Gesellschaftspanorama ist dieses Buch zum einen Teil, Porträtgalerie zum anderen, und in der Kombination von beidem entsteht ein ungemein prägnantes Bild vom englischen Leben, wie es einmal war. Schon in seiner dreibändigen Autobiographie der Jahre 1905 bis 1937 zeigt sich Canetti als ein Virtuose der Kurz-Charakteristik. Ein Historiker "wie Aubrey" wolle er gern sein, schreibt er einmal, sich auf den englischen Antiquar John Aubrey und dessen berühmtes Biographienwerk "Brief Lives" aus dem späten 17. Jahrhundert beziehend. "Brief Lives" sind auch der Kern von Canettis Buch: liebevolle, bösartige, witzige, pointierte, in jedem Fall aber kurze Charakteristiken von durchweg bedeutenden Menschen.
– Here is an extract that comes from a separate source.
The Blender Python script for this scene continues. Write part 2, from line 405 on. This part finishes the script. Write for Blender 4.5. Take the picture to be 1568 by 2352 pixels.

Wobei das Bedeutende nicht unbedingt in Höchstleistungen gleich welcher Art bestehen muß; besonders liebt Canetti die Exzentriker, Männer wie den Straßenkehrer in Chesham Bois, wohin er und seine Frau Veza kriegsbedingt übersiedelt waren – einen Mann von vollendeter Artikulation und profunden Bibelkenntnissen, mit dem sich Canetti gern auf der Straße über britische Sekten des 17. Jahrhunderts unterhielt.
Man ist erstaunt, mit wem Canetti, der jahrzehntelang nichts veröffentlichte und nur einer Handvoll Eingeweihter literarisch bekannt war, Umgang pflegte: mit Bertrand Russell, Dylan Thomas, T. S. Eliot, Iris Murdoch, Henry Moore, Enoch Powell. Daneben die Emigranten, zumal aus Österreich, Leute wie Kokoschka oder der Ethnologe Franz Baermann Steiner. Die meisten dieser Berühmtheiten haben offenbar auf den Kontakt mit dem kleinen, wunderlichen Mann aus Bulgarien großen Wert gelegt; und tatsächlich avancierte Canetti in seinen englischen Jahren schon lange vor dem Nobelpreis zu einem Geheimtip, einer lokalen Kultfigur, dem Sokrates von Hampstead Heath, wie Jeremy Adler in seinem klugen Nachwort berichtet.
Unter den vielen erz-individuellen "Typen", von denen Canetti erzählt, muß er einer der unverwechselbarsten gewesen sein (und deshalb manchem englischen Exzentriker ein Bruder im Geiste). Einerseits großmütig und gesellig bis zur Verausgabung, wird Canetti andererseits plötzlich von regelrechten Haß- und Gemeinheitsanfällen heimgesucht. T. S. Eliot etwa kommt bei ihm so schlecht weg wie sonst nur Margaret Thatcher: eine "erbärmliche Figur", ein Blender, ein Totengräber der englischen Kultur deren Niedergang Canetti tatsächlich mit dem Kriegsende gekommen sieht. Er nennt Eliot den "Dichter der englischen und modernen Gefühls-Verarmung, die durch ihn Mode" geworden sei, aber trotzdem versteht man die Gründe für Canettis Abscheu nicht ganz.
So wenig man auch die ausgesuchte Bosheit gegenüber Iris Murdoch versteht, der Dichterin und zeitweiligen Geliebten. Ihre vierundzwanzig Romane: "Oxford-Geschwätz". Ihre Liebe zu ihm: "peinlich einseitig", ihre Füße "unschön". Ihren Eindruck auf Männer unterstreicht sie durch eine "durchsichtige Seidenbluse", und so fort. Canetti ist, nicht nur in diesem Buch, eine große und häufig maliziöse Klatschbase, launisch und sprunghaft in den Urteilen, voller Freude am Herabsetzen anderer, während die eigene Person geradezu von einer Fettschicht der Selbstgewißheit umgeben scheint. Wie immer es um diese oder andere mögliche Charakter-Schwächen Canettis bestellt ist: vielleicht sind sie es, die erst den immensen Reichtum, die Perspektiven-Fülle seiner englischen Beobachtungen ermöglichen. Mit diesem Buch legt Elias Canetti vom Zauber englischer Charakterköpfe zwischen 1940 und 1980 ein höchst lebendiges Zeugnis ab.